Laut Mikrozensus 2008 brauchen mehr als 1,4 Millionen Deutsche täglich mindestens zwei Stunden für den Weg zur Arbeit und zurück. In vielen Unternehmen sind hohe Flexibilität und Mobilität sogar Voraussetzung, dass man eingestellt wird und auf der Karriereleiter aufsteigt. Beruflicher Aufstieg sei nicht nur durch Bildung möglich, sondern auch durch Mobilität, betont Knie. "Wer viel verdienen und beruflich aufsteigen will, muss permanent beweglich sein."

Allerdings: Die Lebensqualität und das Wohlbefinden von Pendlern werden deutlich reduziert, wie der Soziologe Heiko Rüger erklärt. Besonders brisant ist die Mobilitätssituation der modernen Frau. Sie ist laut Statistik häufig kinderlos und ledig. Pendeln verträgt sich offenbar nur schwer mit der Rolle als fürsorgliche Mutter. Laut der europäischen Mobilitätsstudie sind 34 Prozent der Single-Frauen mobil, aber nur sechs Prozent derjenigen, die Mann und Kinder zu Hause haben. "Kinderlosigkeit scheint Mobilität erst zu ermöglichen", erklärt Rüger.

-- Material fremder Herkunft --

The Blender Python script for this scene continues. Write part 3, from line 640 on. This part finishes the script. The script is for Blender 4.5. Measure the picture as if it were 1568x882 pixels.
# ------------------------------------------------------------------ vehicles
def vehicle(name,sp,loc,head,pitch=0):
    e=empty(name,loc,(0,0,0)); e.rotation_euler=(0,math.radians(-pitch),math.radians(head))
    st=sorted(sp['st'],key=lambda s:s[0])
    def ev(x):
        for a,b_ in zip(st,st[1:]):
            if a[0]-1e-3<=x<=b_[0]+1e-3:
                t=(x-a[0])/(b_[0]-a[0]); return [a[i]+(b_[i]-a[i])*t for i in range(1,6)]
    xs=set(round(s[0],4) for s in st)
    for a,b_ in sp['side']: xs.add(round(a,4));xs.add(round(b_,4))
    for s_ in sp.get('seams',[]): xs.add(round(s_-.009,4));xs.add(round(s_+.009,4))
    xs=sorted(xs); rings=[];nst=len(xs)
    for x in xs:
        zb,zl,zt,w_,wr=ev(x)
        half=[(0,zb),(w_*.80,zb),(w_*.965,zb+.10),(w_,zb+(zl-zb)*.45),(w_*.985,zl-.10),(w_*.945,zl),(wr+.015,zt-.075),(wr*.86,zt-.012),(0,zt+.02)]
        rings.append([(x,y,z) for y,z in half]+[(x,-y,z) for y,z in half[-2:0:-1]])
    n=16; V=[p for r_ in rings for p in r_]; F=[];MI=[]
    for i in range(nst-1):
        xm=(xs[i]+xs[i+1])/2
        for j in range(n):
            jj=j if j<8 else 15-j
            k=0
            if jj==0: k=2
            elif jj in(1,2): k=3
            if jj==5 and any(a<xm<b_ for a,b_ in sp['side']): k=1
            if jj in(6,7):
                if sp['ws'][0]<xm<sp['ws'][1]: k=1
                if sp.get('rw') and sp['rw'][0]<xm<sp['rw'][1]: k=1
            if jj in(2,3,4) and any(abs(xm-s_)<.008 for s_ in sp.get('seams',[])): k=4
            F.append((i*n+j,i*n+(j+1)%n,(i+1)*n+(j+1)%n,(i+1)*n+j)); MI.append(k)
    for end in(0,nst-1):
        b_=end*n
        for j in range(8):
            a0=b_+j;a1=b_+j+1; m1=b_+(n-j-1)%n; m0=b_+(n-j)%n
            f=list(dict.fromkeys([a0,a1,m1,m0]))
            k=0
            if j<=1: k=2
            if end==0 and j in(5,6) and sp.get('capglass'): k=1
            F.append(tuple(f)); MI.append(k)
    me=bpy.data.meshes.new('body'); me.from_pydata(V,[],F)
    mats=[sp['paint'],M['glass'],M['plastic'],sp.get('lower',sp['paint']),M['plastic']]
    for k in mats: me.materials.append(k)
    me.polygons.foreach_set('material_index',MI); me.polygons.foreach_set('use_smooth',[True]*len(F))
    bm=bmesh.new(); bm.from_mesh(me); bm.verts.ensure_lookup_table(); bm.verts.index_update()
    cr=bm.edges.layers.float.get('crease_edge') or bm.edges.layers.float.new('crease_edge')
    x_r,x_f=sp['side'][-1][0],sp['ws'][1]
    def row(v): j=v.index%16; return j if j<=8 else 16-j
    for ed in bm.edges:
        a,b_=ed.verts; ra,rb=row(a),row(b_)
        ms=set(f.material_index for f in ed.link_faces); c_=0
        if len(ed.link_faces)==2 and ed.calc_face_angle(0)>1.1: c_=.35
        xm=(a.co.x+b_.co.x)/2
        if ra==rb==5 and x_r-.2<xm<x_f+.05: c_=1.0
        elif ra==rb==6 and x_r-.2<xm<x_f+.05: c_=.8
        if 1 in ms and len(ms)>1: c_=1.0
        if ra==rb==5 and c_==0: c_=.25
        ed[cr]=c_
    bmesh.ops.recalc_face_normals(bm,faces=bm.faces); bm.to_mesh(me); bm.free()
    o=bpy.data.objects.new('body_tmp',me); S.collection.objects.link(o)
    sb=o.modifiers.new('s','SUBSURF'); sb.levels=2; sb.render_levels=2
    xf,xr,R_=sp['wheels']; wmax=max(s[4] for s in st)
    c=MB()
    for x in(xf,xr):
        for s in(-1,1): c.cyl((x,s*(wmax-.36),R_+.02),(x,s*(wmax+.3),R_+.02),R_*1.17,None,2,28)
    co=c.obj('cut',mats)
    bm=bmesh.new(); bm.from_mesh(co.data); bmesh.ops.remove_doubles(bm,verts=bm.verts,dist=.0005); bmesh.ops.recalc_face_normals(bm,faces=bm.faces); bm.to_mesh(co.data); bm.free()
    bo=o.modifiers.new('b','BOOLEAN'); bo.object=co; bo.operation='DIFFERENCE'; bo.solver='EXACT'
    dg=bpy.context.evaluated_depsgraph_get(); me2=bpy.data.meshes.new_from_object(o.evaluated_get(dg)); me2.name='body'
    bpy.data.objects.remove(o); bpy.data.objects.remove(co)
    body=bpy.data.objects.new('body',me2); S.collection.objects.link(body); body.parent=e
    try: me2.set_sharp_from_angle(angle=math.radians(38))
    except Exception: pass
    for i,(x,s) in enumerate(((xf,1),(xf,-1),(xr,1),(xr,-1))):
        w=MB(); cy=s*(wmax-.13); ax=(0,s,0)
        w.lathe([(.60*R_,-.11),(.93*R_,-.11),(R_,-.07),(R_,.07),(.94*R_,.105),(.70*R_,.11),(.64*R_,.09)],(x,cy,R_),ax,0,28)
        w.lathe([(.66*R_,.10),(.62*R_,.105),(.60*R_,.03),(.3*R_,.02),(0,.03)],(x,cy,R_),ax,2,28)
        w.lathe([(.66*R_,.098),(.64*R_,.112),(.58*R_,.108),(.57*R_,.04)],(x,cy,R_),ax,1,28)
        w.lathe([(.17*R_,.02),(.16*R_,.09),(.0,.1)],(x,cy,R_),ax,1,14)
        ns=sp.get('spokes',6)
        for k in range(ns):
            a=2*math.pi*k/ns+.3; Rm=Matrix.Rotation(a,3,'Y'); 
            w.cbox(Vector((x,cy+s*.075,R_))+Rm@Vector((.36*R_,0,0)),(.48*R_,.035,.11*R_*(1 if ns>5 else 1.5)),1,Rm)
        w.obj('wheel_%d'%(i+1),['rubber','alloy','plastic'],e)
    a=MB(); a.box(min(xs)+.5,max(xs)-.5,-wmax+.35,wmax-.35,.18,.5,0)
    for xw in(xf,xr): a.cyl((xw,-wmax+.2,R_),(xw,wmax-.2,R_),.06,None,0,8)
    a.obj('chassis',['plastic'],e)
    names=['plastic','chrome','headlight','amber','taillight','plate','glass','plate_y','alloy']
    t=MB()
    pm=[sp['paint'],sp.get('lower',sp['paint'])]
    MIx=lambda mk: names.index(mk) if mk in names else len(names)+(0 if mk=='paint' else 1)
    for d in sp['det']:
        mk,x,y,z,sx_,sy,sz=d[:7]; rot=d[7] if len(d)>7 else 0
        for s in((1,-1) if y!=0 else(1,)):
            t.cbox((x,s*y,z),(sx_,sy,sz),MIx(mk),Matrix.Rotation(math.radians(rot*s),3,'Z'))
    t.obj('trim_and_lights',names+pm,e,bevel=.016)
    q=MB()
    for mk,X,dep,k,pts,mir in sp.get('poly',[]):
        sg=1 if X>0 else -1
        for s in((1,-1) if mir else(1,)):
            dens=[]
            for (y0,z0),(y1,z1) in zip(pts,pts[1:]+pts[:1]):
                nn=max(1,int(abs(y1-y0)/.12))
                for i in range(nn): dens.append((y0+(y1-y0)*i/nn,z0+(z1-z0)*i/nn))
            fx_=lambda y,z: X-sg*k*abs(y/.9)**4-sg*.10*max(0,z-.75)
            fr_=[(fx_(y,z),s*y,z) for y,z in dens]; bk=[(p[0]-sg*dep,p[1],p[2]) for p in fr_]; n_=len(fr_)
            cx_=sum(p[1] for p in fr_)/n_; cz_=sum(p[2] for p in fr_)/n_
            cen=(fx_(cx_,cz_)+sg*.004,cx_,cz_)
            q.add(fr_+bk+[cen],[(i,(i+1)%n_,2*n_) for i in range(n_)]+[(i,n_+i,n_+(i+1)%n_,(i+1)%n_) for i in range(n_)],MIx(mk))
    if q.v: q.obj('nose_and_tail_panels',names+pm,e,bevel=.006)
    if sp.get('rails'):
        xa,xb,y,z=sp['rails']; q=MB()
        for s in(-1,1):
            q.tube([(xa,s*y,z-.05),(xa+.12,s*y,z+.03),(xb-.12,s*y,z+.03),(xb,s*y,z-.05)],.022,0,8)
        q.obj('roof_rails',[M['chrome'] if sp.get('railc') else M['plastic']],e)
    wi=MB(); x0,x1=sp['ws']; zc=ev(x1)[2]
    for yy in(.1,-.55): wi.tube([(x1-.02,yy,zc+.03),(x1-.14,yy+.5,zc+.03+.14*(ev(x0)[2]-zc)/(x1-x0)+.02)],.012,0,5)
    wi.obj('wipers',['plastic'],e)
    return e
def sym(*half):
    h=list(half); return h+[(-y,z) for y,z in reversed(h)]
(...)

Die Mobilitätsraten variieren nach Geschlecht, Alter und Bildung. Jungakademiker haben die wenigsten Probleme mit einem beruflich bedingten Umzug. Fast die Hälfte der 25- bis 34-jährigen Hochschulabsolventen sind nach BiB-Angaben in den vergangenen drei Jahren weiter als 50 Kilometer umgezogen. Bei Nichtakademikern sind es gerade mal sieben Prozent. Die Wohnortwechsler rekrutieren sich vor allem aus den höheren Bildungsschichten.

Dauermobile sind jedoch einem höheren Gesundheitsrisiko ausgesetzt. Schlafstörungen, Kopfschmerzen, Rückenbeschwerden und Stoffwechselerkrankungen gehören zu den häufigsten Beschwerden von Pendlern. Der Zeitdruck führt dazu, dass ihr Wohlbefinden abnimmt und sie Sport und Gesundheitsvorsorge vernachlässigen.

Experten: durch Mobilität steigt Belastung für Familien

Die Forscher gehen dennoch davon aus, dass die berufsbedingte räumliche Mobilität zunehmen wird. Damit werden auch die Belastungen für immer mehr Menschen und ihre Familien wachsen.

Auch wenn man die gesellschaftliche Entwicklung nicht aufhalten kann, gibt es durchaus Möglichkeiten, Pendlern ihren stressigen Alltag zu erleichtern. So schlägt Mobilitätsexperte Schneider vor, mobile Arbeitnehmer durch flexible Arbeitszeiten zu entlasten – etwa durch einen Tag, an dem sie zu Hause arbeiten können.

Viele Firmen fürchteten jedoch einen Kontrollverlust. "Wir stellen immer wieder fest, dass die meisten Arbeitgeber weit weniger flexibel sind, als sie es von ihren Arbeitnehmern erwarten."